The request
Restate the full set of records exactly, word for word.

Provided entries

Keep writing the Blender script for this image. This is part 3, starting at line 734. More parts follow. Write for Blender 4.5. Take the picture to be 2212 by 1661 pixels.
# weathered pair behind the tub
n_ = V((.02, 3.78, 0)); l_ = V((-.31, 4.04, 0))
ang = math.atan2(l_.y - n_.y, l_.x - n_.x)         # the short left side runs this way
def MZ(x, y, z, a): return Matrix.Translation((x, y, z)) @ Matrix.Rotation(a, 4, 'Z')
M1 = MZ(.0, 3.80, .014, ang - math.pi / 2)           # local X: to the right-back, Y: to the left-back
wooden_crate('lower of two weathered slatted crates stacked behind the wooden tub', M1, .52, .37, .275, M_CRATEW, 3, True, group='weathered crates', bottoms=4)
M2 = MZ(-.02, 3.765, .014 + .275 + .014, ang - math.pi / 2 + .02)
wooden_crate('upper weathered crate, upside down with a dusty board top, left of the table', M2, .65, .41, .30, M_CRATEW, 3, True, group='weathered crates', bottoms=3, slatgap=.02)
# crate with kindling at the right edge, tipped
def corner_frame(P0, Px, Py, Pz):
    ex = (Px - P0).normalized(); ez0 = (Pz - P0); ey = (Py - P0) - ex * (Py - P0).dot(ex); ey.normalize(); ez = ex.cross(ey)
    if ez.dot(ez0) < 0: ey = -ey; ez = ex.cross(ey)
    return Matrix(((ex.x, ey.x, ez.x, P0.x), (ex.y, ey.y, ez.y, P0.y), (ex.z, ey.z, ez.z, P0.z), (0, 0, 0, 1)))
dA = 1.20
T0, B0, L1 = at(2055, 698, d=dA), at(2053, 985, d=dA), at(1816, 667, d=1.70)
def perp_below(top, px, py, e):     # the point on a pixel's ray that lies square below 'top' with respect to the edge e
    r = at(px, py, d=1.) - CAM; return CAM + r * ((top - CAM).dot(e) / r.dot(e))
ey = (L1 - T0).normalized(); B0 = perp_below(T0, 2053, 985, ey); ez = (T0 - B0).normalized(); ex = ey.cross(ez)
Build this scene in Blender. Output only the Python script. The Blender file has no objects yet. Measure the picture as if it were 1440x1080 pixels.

Task answer
Keep writing the Blender script for this image. This is part 3, starting at line 734. More parts follow. Write for Blender 4.5. Take the picture to be 2212 by 1661 pixels.
# weathered pair behind the tub
n_ = V((.02, 3.78, 0)); l_ = V((-.31, 4.04, 0))
ang = math.atan2(l_.y - n_.y, l_.x - n_.x)         # the short left side runs this way
def MZ(x, y, z, a): return Matrix.Translation((x, y, z)) @ Matrix.Rotation(a, 4, 'Z')
M1 = MZ(.0, 3.80, .014, ang - math.pi / 2)           # local X: to the right-back, Y: to the left-back
wooden_crate('lower of two weathered slatted crates stacked behind the wooden tub', M1, .52, .37, .275, M_CRATEW, 3, True, group='weathered crates', bottoms=4)
M2 = MZ(-.02, 3.765, .014 + .275 + .014, ang - math.pi / 2 + .02)
wooden_crate('upper weathered crate, upside down with a dusty board top, left of the table', M2, .65, .41, .30, M_CRATEW, 3, True, group='weathered crates', bottoms=3, slatgap=.02)
# crate with kindling at the right edge, tipped
def corner_frame(P0, Px, Py, Pz):
    ex = (Px - P0).normalized(); ez0 = (Pz - P0); ey = (Py - P0) - ex * (Py - P0).dot(ex); ey.normalize(); ez = ex.cross(ey)
    if ez.dot(ez0) < 0: ey = -ey; ez = ex.cross(ey)
    return Matrix(((ex.x, ey.x, ez.x, P0.x), (ex.y, ey.y, ez.y, P0.y), (ex.z, ey.z, ez.z, P0.z), (0, 0, 0, 1)))
dA = 1.20
T0, B0, L1 = at(2055, 698, d=dA), at(2053, 985, d=dA), at(1816, 667, d=1.70)
def perp_below(top, px, py, e):     # the point on a pixel's ray that lies square below 'top' with respect to the edge e
    r = at(px, py, d=1.) - CAM; return CAM + r * ((top - CAM).dot(e) / r.dot(e))
ey = (L1 - T0).normalized(); B0 = perp_below(T0, 2053, 985, ey); ez = (T0 - B0).normalized(); ex = ey.cross(ez)
Build this scene in Blender. Output only the Python script. The Blender file has no objects yet. Measure the picture as if it were 1440x1080 pixels.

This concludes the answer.